The chart above (linked to other charts of my devising) shows the percentage monthly growth of premium accounts each month since February 2005. February 2007 saw flat growth in line with January: 15% (now at 66,800 premium accounts). If the growth of premium accounts remains flat, we should tip over 100,000 premium accounts in May.
Zee Linden has pushed out a bundle of figures for us to chew on. It covers a broader range of figures than previously.
November's anomalous growth in premium accounts (30%), has stabilized to an average 16.5% per month so far this year, which is more in keeping with Second Life's normal premium account growth. Second Life's average user age continues to creep upwards, now up one year to 33.
Overall land area grew 22.8% in January, compared to 15.2% in the previous month, and Lindex activity continued to rise; by 28.5% through January.

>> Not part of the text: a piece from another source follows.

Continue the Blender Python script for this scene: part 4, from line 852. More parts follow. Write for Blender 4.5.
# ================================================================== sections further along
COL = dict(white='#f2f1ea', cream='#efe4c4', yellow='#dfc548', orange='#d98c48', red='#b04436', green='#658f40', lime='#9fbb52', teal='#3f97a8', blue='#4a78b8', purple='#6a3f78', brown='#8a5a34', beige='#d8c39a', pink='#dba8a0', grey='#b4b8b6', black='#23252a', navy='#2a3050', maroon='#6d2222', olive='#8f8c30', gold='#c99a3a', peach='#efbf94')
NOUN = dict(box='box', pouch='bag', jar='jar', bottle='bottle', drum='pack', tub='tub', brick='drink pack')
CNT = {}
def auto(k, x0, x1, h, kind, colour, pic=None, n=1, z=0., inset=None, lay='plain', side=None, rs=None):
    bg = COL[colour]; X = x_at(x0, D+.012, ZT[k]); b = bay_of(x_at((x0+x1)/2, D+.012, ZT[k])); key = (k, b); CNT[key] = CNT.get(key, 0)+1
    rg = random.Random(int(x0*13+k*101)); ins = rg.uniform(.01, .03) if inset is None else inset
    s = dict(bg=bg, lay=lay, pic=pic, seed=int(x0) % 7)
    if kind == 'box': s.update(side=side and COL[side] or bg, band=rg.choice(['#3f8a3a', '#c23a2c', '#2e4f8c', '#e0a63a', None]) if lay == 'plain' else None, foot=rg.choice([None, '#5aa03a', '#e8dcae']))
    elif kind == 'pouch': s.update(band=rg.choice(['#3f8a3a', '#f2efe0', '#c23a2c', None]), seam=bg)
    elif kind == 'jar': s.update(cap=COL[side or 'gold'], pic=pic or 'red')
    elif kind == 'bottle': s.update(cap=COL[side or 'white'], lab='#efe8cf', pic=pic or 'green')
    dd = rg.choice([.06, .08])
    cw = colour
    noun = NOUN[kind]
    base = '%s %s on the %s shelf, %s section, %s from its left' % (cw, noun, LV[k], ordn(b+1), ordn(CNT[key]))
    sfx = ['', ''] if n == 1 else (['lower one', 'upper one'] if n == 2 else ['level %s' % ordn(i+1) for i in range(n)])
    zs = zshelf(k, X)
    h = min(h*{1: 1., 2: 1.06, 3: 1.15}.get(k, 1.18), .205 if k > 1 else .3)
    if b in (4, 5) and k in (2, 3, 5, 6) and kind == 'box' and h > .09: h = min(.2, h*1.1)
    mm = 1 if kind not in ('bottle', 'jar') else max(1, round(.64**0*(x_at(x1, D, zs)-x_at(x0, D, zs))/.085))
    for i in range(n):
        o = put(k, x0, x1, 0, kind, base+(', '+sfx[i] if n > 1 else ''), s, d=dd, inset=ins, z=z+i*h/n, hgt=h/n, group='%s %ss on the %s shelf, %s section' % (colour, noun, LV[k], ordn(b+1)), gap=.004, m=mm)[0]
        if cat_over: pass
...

From 8AM SLT today to 11AM, Linden Lab's published population statistics were offline due to periodic database load issues, however. The last reported figure for total signups at 7AM was 2,978,748. When the data feed returned at 11AM, the new figure being reported was 3,018,934, well into 3 million. This beats my flat-growth prediction by about a week and a half.

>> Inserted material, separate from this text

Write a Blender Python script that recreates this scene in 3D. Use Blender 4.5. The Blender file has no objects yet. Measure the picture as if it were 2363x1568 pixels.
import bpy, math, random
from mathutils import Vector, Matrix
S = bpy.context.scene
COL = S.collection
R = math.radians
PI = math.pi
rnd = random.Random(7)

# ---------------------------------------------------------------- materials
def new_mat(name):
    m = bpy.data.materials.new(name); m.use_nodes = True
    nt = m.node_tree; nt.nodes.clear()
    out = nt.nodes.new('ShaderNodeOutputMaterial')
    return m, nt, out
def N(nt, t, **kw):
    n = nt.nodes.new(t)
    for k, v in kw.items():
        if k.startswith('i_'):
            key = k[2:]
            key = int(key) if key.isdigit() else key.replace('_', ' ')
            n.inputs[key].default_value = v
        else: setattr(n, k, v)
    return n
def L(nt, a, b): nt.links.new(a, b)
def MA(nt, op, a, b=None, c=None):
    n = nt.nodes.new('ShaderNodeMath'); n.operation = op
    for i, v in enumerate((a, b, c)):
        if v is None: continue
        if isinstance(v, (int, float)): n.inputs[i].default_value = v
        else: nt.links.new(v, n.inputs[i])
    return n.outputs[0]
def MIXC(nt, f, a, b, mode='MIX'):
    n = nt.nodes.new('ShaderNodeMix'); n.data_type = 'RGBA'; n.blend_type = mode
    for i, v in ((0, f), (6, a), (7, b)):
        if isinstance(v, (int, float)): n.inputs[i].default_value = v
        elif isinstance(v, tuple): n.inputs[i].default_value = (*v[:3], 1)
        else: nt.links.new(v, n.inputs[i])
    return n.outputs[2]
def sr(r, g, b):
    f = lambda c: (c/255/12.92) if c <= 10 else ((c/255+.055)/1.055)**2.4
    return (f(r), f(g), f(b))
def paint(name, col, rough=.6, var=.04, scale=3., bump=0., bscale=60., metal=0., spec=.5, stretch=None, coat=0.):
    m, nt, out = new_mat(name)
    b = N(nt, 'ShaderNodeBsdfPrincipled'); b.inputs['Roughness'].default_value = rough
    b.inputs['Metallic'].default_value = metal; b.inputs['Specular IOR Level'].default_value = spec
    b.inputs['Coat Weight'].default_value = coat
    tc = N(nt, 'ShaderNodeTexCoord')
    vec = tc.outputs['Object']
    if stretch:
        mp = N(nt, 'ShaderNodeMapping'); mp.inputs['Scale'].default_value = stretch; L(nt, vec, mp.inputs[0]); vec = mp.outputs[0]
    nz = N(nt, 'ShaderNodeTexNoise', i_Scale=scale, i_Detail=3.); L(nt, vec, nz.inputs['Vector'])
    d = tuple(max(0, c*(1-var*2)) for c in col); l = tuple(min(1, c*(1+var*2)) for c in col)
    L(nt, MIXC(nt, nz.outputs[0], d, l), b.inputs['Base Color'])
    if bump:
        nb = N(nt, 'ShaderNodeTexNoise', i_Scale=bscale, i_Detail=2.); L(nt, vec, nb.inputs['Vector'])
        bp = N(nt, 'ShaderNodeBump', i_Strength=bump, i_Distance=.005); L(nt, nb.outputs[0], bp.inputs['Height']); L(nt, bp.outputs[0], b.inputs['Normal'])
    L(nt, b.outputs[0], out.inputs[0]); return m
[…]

It is to be noted, that this reflects signups, not paying subscribers (approximately 55 thousand on the 24th of January [Thanks, Zee Linden]), and Second Life's retention rate at last report was 10 percent at 90 days. Indeed, many people sign up for a Second Life account and do not log in within 60 days (back of the envelope calculations based on Linden Lab's published statistical data say around 8,500 per day sign up but don't log in).
"The Show with zefrank" today talks about a list of related things. The Renaissance, Leonardo DaVinci, beaver testicles, unicorns, Second Life, Anshe Chung, virtual real estate and (inevitably) penises, in his own distinctive style.
Zefrank has a unique way of putting all these things together into one deliciously incoherent, yet logical whole. Might not be safe for work.
(The yellow plastic duck logo is ironic, yet entirely coincidental)
The source code to 1.13.2(11) was released, along with an internal version from the Linden Lab release trunk to ease future integration. They're both available in the usual place.
Today, Zee Linden talked a bit about the Risk API. If you spend much time on secondlife.com, you'll have seen it appear in the sidebar more than once. You might have poked at it to find out what it was all about. Basically it's a system for monitoring account activity, conditions and funds transfers that indicates fraud. Why should you care? After all, you don't commit fraud.
Because Zee Linden says that griefers are using the Risk API as a form of techno-social judo to have the accounts of innocent people mass-suspended. In fact, it's even better than goo attacks. Zee's initial message is "Be smart, don't get scammed", but by the end, there's obviously no way to prevent it, since your consent is not required.
With a little prompting, Zee Linden has updated the economic charts/graphs on the second life website to include the figures for December, 2006.
At the present time, the page does not contain the link to the spreadsheet numbers as it did last month, so we've got to estimate by eye. However, there's no sign of any backlash to the end of December.
This data includes premium user accounts (which grew by an impressive 30.4% in November, to 42,400), user hours (7,464,000 in November, up from 5,722,000 the previous month), land area (254.7 square kilometers) and an interesting set of data about the economy.
For those of us that don't read the raw numbers well, there's some colorful graphs that illustrate the rates and trends, and are well worth the look if you're interested in the growth and health of Second Life as a going economic concern.
There's some interesting lumps and bumps in the data that bears further analysis. While the trends are generally upwards, there's obviously something more complex going on under the surface of these figures.